Turtoro v. Board of Education Retirement System

In a proceeding pursuant to CPLR article 78 to compel the respondents to recompute the petitioner’s accident disability retirement allowance, the petitioner appeals from a judgment of the Supreme Court, Kings County (Spodek, J.), dated July 7,1988, which denied the petition.

Ordered that the judgment is affirmed, with costs.

The petitioner, a plumber’s helper employed by the New York City Board of Education, joined the Board of Education Retirement System on February 1, 1974. Upon sustaining an injury in the line of duty, the Retirement System approved his retirement, effective November 5, 1987, for accident disability. After determining that Retirement and Social Security Law § 444, as amended by Laws of 1976 (ch 890), would actually decrease the petitioner’s maximum retirement benefit allowance, which, according to the New York City Law Department, would be unconstitutional under NY Constitution, article V, § 7, the acting Chief Actuary of the City of New York calculated this allowance by applying Retirement and Social Security Law § 444, as originally enacted. He then certified to the Retirement System that the petitioner was entitled to a maximum retirement benefit allowance of $21,022.78 per year.
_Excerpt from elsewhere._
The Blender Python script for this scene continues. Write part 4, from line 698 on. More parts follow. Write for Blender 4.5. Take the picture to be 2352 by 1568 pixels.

We disagree with the petitioner’s contention that Retirement and Social Security Law § 444, as amended by Laws of 1976 (ch 890), should be interpreted literally. It is well settled that where the plain meaning of the words used lead to either futile or absurd results or lead to unreasonable results " ' "plainly at variance with the policy of the legislation as a whole” ’ ” (New York State Bankers Assn. v Albright, 38 NY2d 430, 437, quoting from United States v American Trucking Assns., 310 US 534, 543-544) courts may consider extrinsic factors (see, Doctors Council v New York City Employees’ Retirement Sys., 71 NY2d 669, 675). The respondents correctly determined that the statutory scheme and the legislative purpose of Retirement and Social Security Law § 444, as amended by Laws of 1976 (ch 890), required an interpretation that would reduce the maximum retirement benefit of its members whose final average salaries were in excess of $30,600. We agree that a proper interpretation of section 444, as *651amended, is to mandate a maximum retirement allowance of 60% of the first $15,300 of final average salary plus 50% of the next $12,000 of final average salary (the difference between $15,300 and $27,300), plus 40% of the amount of final average salary in excess of $27,300.

Therefore, the respondents did not act unreasonably or in an arbitrary or capricious manner in applying the more beneficial earlier version of Retirement and Social Security Law § 444, as the petitioner joined the retirement system prior to July 1, 1976, the effective date of the amendment to section 444. Kunzeman, J. P., Eiber, Sullivan and Balletta, JJ., concur.